***** EXCERPTED DATA *****

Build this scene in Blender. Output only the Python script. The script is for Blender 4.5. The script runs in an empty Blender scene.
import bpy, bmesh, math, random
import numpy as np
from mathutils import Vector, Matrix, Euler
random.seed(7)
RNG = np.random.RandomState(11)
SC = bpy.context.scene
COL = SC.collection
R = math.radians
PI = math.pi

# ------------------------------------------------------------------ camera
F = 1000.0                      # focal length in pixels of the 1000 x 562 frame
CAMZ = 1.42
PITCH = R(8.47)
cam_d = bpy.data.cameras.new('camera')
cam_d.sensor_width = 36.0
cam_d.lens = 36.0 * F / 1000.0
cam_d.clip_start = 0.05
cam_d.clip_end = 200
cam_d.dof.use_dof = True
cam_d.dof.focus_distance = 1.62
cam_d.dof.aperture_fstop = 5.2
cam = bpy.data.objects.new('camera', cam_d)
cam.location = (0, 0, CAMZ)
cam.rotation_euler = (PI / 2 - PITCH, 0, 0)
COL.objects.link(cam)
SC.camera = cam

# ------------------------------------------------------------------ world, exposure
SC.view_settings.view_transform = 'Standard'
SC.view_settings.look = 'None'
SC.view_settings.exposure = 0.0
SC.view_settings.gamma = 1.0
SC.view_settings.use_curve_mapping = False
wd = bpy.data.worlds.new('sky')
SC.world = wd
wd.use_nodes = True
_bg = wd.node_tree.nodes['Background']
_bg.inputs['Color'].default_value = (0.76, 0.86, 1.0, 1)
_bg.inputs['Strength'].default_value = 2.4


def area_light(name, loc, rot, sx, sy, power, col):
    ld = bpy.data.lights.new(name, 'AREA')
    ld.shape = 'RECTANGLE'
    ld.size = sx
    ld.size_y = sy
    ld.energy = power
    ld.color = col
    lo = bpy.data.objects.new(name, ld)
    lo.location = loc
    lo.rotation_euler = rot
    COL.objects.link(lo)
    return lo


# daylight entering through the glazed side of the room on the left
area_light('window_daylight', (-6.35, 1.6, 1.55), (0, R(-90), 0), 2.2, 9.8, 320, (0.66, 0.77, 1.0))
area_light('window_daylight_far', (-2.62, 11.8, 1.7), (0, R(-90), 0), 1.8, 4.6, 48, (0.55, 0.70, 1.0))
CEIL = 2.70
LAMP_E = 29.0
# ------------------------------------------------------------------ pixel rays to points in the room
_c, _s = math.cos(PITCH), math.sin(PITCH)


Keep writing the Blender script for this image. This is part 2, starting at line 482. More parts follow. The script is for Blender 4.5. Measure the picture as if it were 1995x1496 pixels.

*****

▸ **PROBLEM DETAILS**:
Reproduce every line from the entries that holds the word "script".

▸ **EXERCISE OUTPUT**:
Build this scene in Blender. Output only the Python script. The script is for Blender 4.5. The script runs in an empty Blender scene.
Keep writing the Blender script for this image. This is part 2, starting at line 482. More parts follow. The script is for Blender 4.5. Measure the picture as if it were 1995x1496 pixels.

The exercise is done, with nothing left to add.